**TASK DIRECTIONS**
Omit the pictures and print exactly the lines of the listing below, starting at the first and ending at the line containing "R = math.radians".

**DATA BLOCK**

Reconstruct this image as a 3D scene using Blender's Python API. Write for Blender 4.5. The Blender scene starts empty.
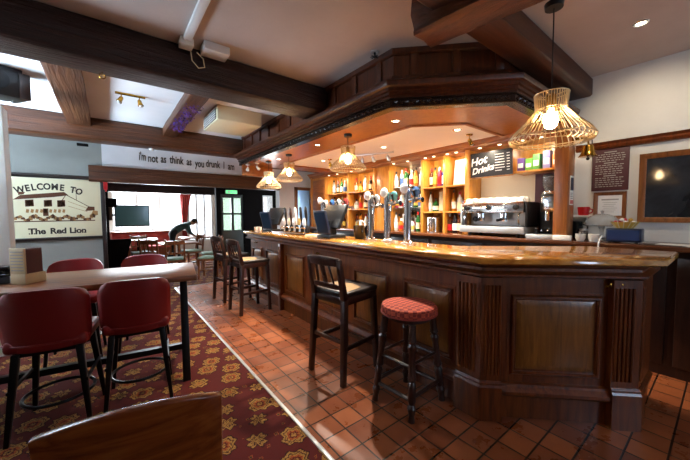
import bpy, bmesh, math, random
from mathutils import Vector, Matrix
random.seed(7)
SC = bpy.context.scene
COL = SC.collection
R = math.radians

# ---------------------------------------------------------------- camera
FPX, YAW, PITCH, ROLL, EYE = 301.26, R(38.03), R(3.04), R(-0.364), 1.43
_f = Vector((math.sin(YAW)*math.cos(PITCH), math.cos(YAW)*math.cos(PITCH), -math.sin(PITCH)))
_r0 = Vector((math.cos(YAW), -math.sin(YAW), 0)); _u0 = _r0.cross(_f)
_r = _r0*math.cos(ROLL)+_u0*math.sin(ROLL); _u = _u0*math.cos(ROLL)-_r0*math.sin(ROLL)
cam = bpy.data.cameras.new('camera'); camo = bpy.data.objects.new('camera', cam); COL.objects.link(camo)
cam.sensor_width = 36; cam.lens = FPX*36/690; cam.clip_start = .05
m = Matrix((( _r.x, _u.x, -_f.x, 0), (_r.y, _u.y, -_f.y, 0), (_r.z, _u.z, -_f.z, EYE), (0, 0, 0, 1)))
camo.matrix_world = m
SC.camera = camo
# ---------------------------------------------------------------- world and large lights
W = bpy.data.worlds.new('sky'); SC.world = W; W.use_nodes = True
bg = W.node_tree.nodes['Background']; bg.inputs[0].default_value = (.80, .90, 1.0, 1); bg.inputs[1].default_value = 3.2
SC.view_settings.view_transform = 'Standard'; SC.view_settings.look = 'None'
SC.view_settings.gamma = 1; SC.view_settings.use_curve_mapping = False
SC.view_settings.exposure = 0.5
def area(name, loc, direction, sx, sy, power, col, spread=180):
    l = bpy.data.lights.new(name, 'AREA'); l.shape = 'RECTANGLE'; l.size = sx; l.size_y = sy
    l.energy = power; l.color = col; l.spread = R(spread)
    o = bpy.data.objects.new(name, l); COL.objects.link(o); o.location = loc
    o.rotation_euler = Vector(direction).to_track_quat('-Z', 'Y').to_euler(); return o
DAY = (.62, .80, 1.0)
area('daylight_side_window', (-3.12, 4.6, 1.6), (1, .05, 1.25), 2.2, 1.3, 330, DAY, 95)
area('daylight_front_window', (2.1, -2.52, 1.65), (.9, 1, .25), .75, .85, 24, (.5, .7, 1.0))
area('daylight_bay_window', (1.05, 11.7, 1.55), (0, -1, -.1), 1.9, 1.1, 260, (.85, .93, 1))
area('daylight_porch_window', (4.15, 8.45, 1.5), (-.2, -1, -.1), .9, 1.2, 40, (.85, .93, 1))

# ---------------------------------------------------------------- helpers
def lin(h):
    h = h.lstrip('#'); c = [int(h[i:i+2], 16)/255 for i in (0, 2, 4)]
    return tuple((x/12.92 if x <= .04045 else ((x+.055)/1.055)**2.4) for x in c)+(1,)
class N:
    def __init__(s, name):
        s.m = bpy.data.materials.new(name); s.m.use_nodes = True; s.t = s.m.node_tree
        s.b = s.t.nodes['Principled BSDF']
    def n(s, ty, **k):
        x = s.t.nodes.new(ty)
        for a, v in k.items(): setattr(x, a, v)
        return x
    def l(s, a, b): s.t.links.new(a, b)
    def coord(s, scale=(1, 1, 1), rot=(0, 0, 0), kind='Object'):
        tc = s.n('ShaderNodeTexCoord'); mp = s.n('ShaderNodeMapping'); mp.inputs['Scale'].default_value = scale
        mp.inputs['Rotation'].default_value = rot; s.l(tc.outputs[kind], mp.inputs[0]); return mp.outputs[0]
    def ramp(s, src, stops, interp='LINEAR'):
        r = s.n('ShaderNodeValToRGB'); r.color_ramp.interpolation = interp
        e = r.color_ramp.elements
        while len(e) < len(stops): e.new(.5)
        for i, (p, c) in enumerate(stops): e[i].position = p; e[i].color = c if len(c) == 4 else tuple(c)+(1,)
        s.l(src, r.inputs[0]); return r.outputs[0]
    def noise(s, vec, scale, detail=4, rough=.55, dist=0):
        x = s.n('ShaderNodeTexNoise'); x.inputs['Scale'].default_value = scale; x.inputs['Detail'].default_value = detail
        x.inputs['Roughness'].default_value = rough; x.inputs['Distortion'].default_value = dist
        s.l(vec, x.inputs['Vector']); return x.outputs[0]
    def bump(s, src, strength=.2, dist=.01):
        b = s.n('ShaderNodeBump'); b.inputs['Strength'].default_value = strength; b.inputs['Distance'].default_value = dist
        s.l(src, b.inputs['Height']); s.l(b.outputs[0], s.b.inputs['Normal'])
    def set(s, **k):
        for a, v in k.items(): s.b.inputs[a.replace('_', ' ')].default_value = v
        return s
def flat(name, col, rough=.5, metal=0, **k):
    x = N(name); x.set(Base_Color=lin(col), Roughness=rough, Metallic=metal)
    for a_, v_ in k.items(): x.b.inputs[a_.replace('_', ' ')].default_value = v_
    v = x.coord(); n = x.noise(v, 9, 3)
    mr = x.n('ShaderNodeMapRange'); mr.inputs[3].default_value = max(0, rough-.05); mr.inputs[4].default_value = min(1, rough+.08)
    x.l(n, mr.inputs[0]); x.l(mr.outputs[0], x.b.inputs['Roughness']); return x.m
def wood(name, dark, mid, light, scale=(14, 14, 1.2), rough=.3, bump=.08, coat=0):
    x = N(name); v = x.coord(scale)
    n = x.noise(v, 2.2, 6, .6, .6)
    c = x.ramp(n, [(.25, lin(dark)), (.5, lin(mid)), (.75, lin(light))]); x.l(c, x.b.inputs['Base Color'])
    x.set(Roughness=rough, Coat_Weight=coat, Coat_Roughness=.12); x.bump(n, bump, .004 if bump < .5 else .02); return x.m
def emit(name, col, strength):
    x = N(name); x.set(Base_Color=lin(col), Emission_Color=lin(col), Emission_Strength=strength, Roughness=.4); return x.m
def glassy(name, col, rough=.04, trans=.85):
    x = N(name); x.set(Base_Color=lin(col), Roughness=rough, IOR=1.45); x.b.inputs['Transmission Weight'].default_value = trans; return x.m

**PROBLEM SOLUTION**
Reconstruct this image as a 3D scene using Blender's Python API. Write for Blender 4.5. The Blender scene starts empty.
import bpy, bmesh, math, random
from mathutils import Vector, Matrix
random.seed(7)
SC = bpy.context.scene
COL = SC.collection
R = math.radians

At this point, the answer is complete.